Tory Burch Foundation, Women Founders Network, PepsiCo WomanMade Challenge — these competitions designed for women and minority founders don't just give out prize money. They structurally put you in front of investors in an environment where investors are already attentive. Jesse Draper of Halogen Ventures noticed Sashee while judging one of her competitions.

This path is replicable: if you lack the warm intros to enter VC sight lines, find the 2–3 competitions that match your identity segment (woman / minority / food industry / specific region) and treat them as your organized cold-start network. Every competition is a structured chance to be noticed.

Insight 4: The Patent's Strategic Value Is Greater Than You Think

Most consumer product founders don't bother with patents — too complex, too expensive, too slow. Sashee filed as soon as her format was defined.

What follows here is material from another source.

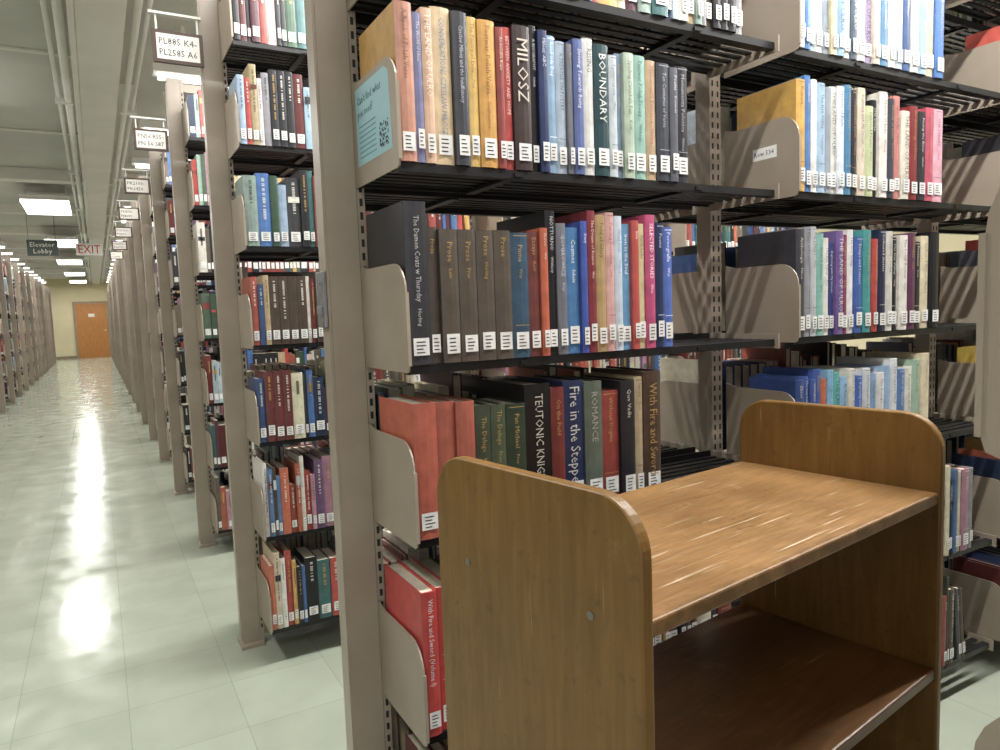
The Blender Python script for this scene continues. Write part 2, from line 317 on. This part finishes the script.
hero[(0,1)]=[(30,.262,'#b82a22','With Fire and Sword (Volume I)','#f0f0f0','#b82620'),(30,.262,'#b82a22','With Fire and Sword (Volume II)','#f0f0f0'),(40,.255,'#3a4436','The Deluge',None)]
def mix(seq,seed,hb=.24):
    r=random.Random(seed); return [(t,hb+r.uniform(-.024,.02),c,None,None) for t,c in seq]
hero[(1,4)]=[(31,.25,'#c89a3c','Kultura','#2a2a2a','#c0943a'),(21,.262,'#3c6ea8',None,None),(21,.255,'#d8d8d6',None,None),(29,.25,'#98b4cc',None,None)]+mix([(22,'#8c96a0'),(22,'#d6d2c6'),(27,'#ccd4dc'),(26,'#3c7aa0'),(24,'#2a2c34'),(31,'#c8bca8'),(32,'#b4bc92'),(25,'#17181c'),(33,'#d8d4cc'),(29,'#3a3c48'),(30,'#b87068'),(35,'#d2ccbc'),(35,'#7c1c20'),(36,'#2a2a30'),(37,'#b4405a'),(51,'#d098a8')],5)
hero[(1,3)]=[(31,.25,'#3c3c42','Anthologia',None,'#3a3a40')]+mix([(21,'#8c8e96'),(21,'#b0b4b8'),(29,'#7cb0a4'),(22,'#d6d2c6'),(22,'#2c3c7a'),(27,'#6a5290'),(26,'#7a2448'),(24,'#d8d8d6'),(31,'#2c549c'),(32,'#3a8c8c'),(25,'#a83028'),(33,'#1c2440'),(29,'#c8c4bc'),(30,'#16171a'),(35,'#d8d4ca'),(35,'#5a2a4a'),(36,'#1f1f24'),(37,'#d0c4a4'),(40,'#1a1a1e')],6,.245)
hero[(1,2)]=[(31,.2,'#24407c','Zbior',None,'#23407e')]+mix([(21,'#2a4c94'),(21,'#2a4c94'),(29,'#2a4c94'),(22,'#b85a2c'),(22,'#7ab0d4'),(27,'#5cb0a8'),(26,'#8ab8dc'),(24,'#d6d2c6'),(31,'#2c5cae'),(32,'#c8ccd0'),(25,'#7a9cc4'),(33,'#d8d8d6'),(29,'#88a8c8'),(30,'#d0d4d8'),(35,'#4c74a8'),(35,'#d8d4ca'),(36,'#98b4a0'),(37,'#d0c4a4')],7,.215)
hero[(1,5)]=mix([(30,'#c4c8c8'),(21,'#3c6ea8'),(21,'#98b4cc'),(29,'#ccccc8'),(22,'#8c98a4'),(22,'#c8bc9c'),(27,'#7ca0bc'),(26,'#ccc8bc'),(24,'#4a5a6a'),(31,'#d0d0cc'),(32,'#9888a8'),(25,'#ccc0b0'),(33,'#4a7a9c'),(29,'#ccccc8'),(30,'#a8b4c0'),(35,'#2c4c7c'),(35,'#c8c8c0'),(36,'#8ca8bc'),(37,'#b8a890'),(40,'#3a6aa8')],8,.24)
hero[(2,5)]=mix([(34,'#b8402c'),(30,'#b8402c'),(40,'#c8552c')],9,.22)
hero[(2,2)]=mix([(30,'#d8b83c'),(26,'#c8402c'),(30,'#d8a444'),(24,'#2c5cae')],10,.22)
hero[(2,4)]=mix([(30,'#2a2a2e'),(26,'#3a3a3e'),(30,'#d8d4cc')],10,.22)
hero[(2,3)]=mix([(30,'#4a4a50'),(26,'#3a3a3e'),(30,'#8c8e96')],10,.22)
def books_mesh(nsec,lod,seed,heroes=False,sides=(-1,1),ZL=ZL,gap=0):
    rng=random.Random(seed); mb=MB()
    for i in range(nsec):
        b=B0+i*SEC
        for lv,z in enumerate(ZL):
            for s in sides:
                x0=b+.038+(gap if i==0 else 0); x1=b+SEC-.038
                pal=PAL
                if heroes and i>=1 and lv>=4: pal=PASTEL+PAL[:10]
                if heroes and s==-1 and (i,lv) in hero:
                    x=x0
                    for e in hero[(i,lv)]:
                        t,h,c,ti,tcx=e[:5]; t/=1000
                        if x+t>x1: break
                        cover=G(e[5]) if len(e)>5 else None
                        book(mb,x,t,h,min(.185,h*.7),G(c),z,s,rng,0,title=ti,tcol=G(tcx) if tcx else None,cover=cover,hero_=True,inset=0 if (ti=='Prose' or x==x0) else rng.choice([0,0,.002,.005,.008])); x+=t
                    if i==2 or lv==1: row(mb,x,x1,z,s,rng,0,pal)
                    continue
                row(mb,x0,x1,z,s,rng,(lod if s==-1 else max(lod,1)),pal)
    return mb.mesh('shelved_books',[M_book])
PITCH=1.36; Y1=1.345
sh1=shelf_mesh(4,0,ZL1); sh2=shelf_mesh(3,1); shf=shelf_mesh(3,2)
def add(name,me,loc,rotz=0):
    o=bpy.data.objects.new(name,me); o.location=loc; o.rotation_euler=(0,0,rotz); link(o); return o
add('library_bookshelf',sh1,(0,Y1,0)); add('shelved_books',books_mesh(4,0,14,True,ZL=ZL1),(0,Y1,0))
add('library_bookshelf',sh2,(.016,Y1-PITCH,0)); add('shelved_books',books_mesh(3,1,12,False,gap=.08),(.016,Y1-PITCH,0))
bk2=books_mesh(3,1,27)
add('library_bookshelf',sh2,(0.0,Y1+PITCH,0)); add('shelved_books',bk2,(0.0,Y1+PITCH,0))
var=[books_mesh(3,2,s) for s in (31,32,33)]
NR=20
for k in range(2,NR):
    add('library_bookshelf',sh2 if k<4 else shf,(.015,Y1+PITCH*k,0)); add('shelved_books',var[k%3],(.015,Y1+PITCH*k,0))
for k in range(2,NR):
    add('library_bookshelf',shf,(-.82,Y1+PITCH*k,0),math.pi); add('shelved_books',var[(k+1)%3],(-.82,Y1+PITCH*k,0),math.pi)
# ------------------------------------------------------------------ room shell
XL,XR,YB,YE,ZC=-5.2,5.6,-2.2,30.4,2.95
def shell(name,a,mat):
    mb=MB(); mb.box(*a); return mb.obj(name,[mat])
shell('floor',(XL,XR,YB,YE,-.1,0),M_floor)
shell('ceiling',(XL,XR,YB,YE,ZC,ZC+.1),M_ceil)
shell('wall_back',(XL,XR,YE,YE+.12,0,ZC),M_wall)
shell('wall_left',(XL-.1,XL,YB,YE,0,ZC),M_wall)
shell('wall_right',(XR,XR+.1,YB,YE,0,ZC),M_wall)
mb=MB(); mb.box(XL,XR,YE-.015,YE,0,.1); mb.obj('baseboard_back',[M_frame])
mb=MB(); mb.box(.02,.24,YB,YE,2.70,ZC); mb.box(-.01,.02,YB,YE,2.68,2.72); mb.obj('trim_1',[M_beam],bevel=.004)
mb=MB()
y=9.6
while y<YE-1:
    mb.box(XL,.02,y-.1,y+.1,2.82,ZC); mb.box(.24,XR,y-.1,y+.1,2.82,ZC); y+=2.72
for y in (2.8,5.5,7.7): mb.box(XL,.02,y-.02,y+.02,2.93,ZC)
mb.obj('trim_2',[M_beam],bevel=.006)
pm=MB()
for x,z,r in ((.30,2.76,.018),(.35,2.77,.012),(-.05,2.80,.024),(-.11,2.82,.014)):
    pm.cyl((x,YB,z),r,YE-YB-.02,'y',12)
for k in range(12):
    pm.box(.27,.38,k*2.72-.02+.6,k*2.72+.02+.6,2.74,ZC)
    pm.box(-.135,-.02,k*2.72-.02+.6,k*2.72+.02+.6,2.77,ZC)
pm.obj('ceiling_conduit',[M_white])
d=empty('door_1',(-.12,YE,0))
mb=MB(); mb.box(-.5,.5,-.045,-.005,0,2.0); mb.obj('leaf',[M_door],d,.003)
mb=MB(); mb.box(-.57,-.5,-.06,-.0,0,2.07); mb.box(.5,.57,-.06,0,0,2.07); mb.box(-.5,.5,-.06,0,2.0,2.07); mb.obj('frame',[M_frame],d)
mb=MB(); mb.cyl((.42,-.09,1.0),.025,.045,'y'); mb.box(-.1,.1,-.05,-.045,1.5,1.62); mb.obj('handle',[M_beam],d)
# ------------------------------------------------------------------ lights
M_tube=emis('fluorescent_diffuser','#fffdf6',4)
def strip(x,y,z,lx,ly,power,name='fluorescent_ceiling_light'):
    e=empty(name,(x,y,z))
    mb=MB(); mb.box(-lx/2,lx/2,-ly/2-.04,ly/2+.04,.0,.05,m=0); mb.box(-lx/2*.9,-lx/2*.9+.02,-.01,.01,.05,ZC-z); mb.box(lx/2*.9-.02,lx/2*.9,-.01,.01,.05,ZC-z)
    mb.box(-lx/2*.985,lx/2*.985,-ly/2,ly/2,-.03,0,m=1)
    mb.obj('housing',[M_white,M_tube],e)
    ld=bpy.data.lights.new('tube','AREA'); ld.shape='RECTANGLE'; ld.size=lx*.98; ld.size_y=ly; ld.energy=power; ld.color=(1,.99,.965)
    lo=bpy.data.objects.new('tube_light',ld); lo.location=(0,0,-.034); link(lo,e)
for k in range(-1,NR):
    y=Y1+PITCH*(k+.5)
    strip(2.1,y,2.66,3.4,.04,98 if k<=1 else 55)
    if k>=2: strip(-2.9,y,2.66,3.2,.04,36)
for y in (10.7,15.2,19.7,24.2,28.4):
    strip(-.42,y,2.70,.5,1.1,24)
for y in (6.3,2.2,-1.2):
    strip(-.75,y,2.86,.3,1.2,24)
W=bpy.data.worlds.new('world'); S.world=W; W.use_nodes=True
W.node_tree.nodes['Background'].inputs[0].default_value=(1,.99,.97,1); W.node_tree.nodes['Background'].inputs[1].default_value=.85
# ------------------------------------------------------------------ signs
M_flat=bpy.data.materials.new('print'); M_flat.use_nodes=True
nt=M_flat.node_tree; a=nt.nodes.new('ShaderNodeAttribute'); a.attribute_name='Col'; nt.links.new(a.outputs['Color'],nt.nodes['Principled BSDF'].inputs['Base Color']); nt.nodes['Principled BSDF'].inputs['Roughness'].default_value=.5
sg=[('PL885 K4-','PL2585 A6'),('PN56 R55-','PN 56 S87'),('PK2100-','PK6450'),('PH300-','PJ8600'),('PG7000-','PH299'),('PG3400-','PG6999'),('PF1-','PG3399')]
for k,(a1,a2) in enumerate(sg):
    y=Y1+PITCH*(k+1)-.04
    e=empty('range_sign',(.308,y,2.11))
    mb=MB(); mb.box(-.078,.078,-.006,.006,-.052,.052,lin('#4a352a')); mb.box(.06,.066,-.004,.004,.052,.1,lin('#d8d6d0')); mb.box(-.066,-.06,-.004,.004,.052,.1,lin('#d8d6d0')); mb.box(-.085,.075,-.012,.012,.1,.108,lin('#d8d6d0'))
    mb.poly([(-.066,-.0065,-.041),(.066,-.0065,-.041),(.066,-.0065,.041),(-.066,-.0065,.041)],lin('#e6e2da'))
    put_text(mb,a1,(-.058,-.0072,.007),(1,0,0),(0,0,1),.03,INK,center=False,maxlen=.115)
    put_text(mb,a2,(-.058,-.0072,-.029),(1,0,0),(0,0,1),.03,INK,center=False,maxlen=.115)
    mb.obj('sign_board',[M_flat],e)
e=empty('exit_sign',(.0,14.3,2.5))
mb=MB(); mb.box(-.2,.2,-.03,.03,-.1,.1,lin('#e8e6e0')); mb.box(-.01,.01,-.01,.01,.1,.45,lin('#cccccc'))
put_text(mb,'EXIT',(-.165,-.032,-.07),(1,0,0),(0,0,1),.21,lin('#c01818'),center=False,maxlen=.33); mb.obj('sign_body',[M_flat],e)
e=empty('elevator_lobby_sign',(-.62,13.0,2.40))
mb=MB(); mb.box(-.2,.2,-.01,.01,-.12,.12,lin('#37443e')); mb.box(-.18,-.17,-.005,.005,.12,.55,lin('#999999'));mb.box(.17,.18,-.005,.005,.12,.55,lin('#999999'))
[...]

The patent's value isn't primarily about courtroom litigation. It:

  1. Raises the barrier for large incumbents (Lipton, Bigelow) to directly copy — they'd need to design around or negotiate;
  2. Signals to investors "this is a real product innovation, not a rebrand";
  3. Gives the brand a permanent, ownable narrative: "the inventor of dissolvable tea drops."

Not every founder needs a patent. But if your innovation is a physical product form rather than a service or experience, it's one of the highest-leverage protective investments you can make early.


Action

Step 1: Find Your Product's "Analogy Sentence" and Test It Before Spending on Marketing

Before launching, write this sentence: "This is the [familiar thing] version of [your product], except [core difference]." For Tea Drops: "It's like a bath bomb for tea — drop it in hot water and it dissolves. No bag, no strainer."

Then say this sentence to 20 people with different backgrounds and watch their faces. Do they nod or frown? Do they say "Oh!" or "What do you mean?" The quality of your analogy determines the efficiency of word-of-mouth. Don't spend on advertising until the analogy passes the test.

Step 2: Use Competition Prize Money Instead of Early VC

If you qualify for any of these identities — woman founder, minority founder, food/CPG sector, specific region — find and enter 3 matching startup competitions.

Practical starting points:

  • Tory Burch Foundation Fellows: for women founders
  • Women Founders Network annual pitch competition: for women
  • SBIR grants: small business innovation research funding (US)
  • Search "[your identity] startup pitch competition [year]"

Treat each competition as: $X prize money + one structured chance to get in front of an investor + free product-market fit feedback from judges.

Step 3: Validate at Farmers Markets or Etsy Before Pitching Whole Foods

Tea Drops had already validated real purchase behavior at farmers markets before approaching Whole Foods. This sequence matters: first answer "will someone hand me cash in a face-to-face setting," then pursue retail placement.

Path into major retail:

  1. Get into 10–20 independent specialty retailers first (natural food stores, boutiques) — these don't require a broker;
  2. Collect 3–6 months of actual sell-through data;
  3. Use this data to approach regional buyers at chains (Whole Foods regional — not national HQ);
  4. Regional performance is what earns national placement conversations.

Step 4: When You Feel Near Burnout, Hire One Person — Don't Just Do More

By 2017 Sashee was nearly breaking — production, sourcing, retail negotiations, packaging design, marketing, shipping, all on one person. If you reach this point, burnout isn't a willpower problem. It's a systems problem: one person doing three people's work.

The solution isn't "push through." It's to identify the single task you're least good at that drains you most (usually admin, finance, or logistics), and either outsource it or hire someone part-time. Your first hire isn't growth — it's survival. It's buying back the hours that only you can fill.

Step 5: Patent Selectively, But Patent Early When It Applies

Not every product warrants a patent, but consider filing when:

  • Your innovation is a physical format or manufacturing process (not just a concept or service);
  • You're in a category where large incumbents could replicate you with capital;
  • The patent story becomes part of your brand narrative ("we invented this").

Practical path: find an IP attorney who specializes in food/CPG (initial consultations are usually free), describe your product format, ask about patentability. If viable, start with a Provisional Patent Application (PPA) — $320 in government fees, 12 months of "patent pending" protection, and full time to test sales before deciding whether to convert to a full application.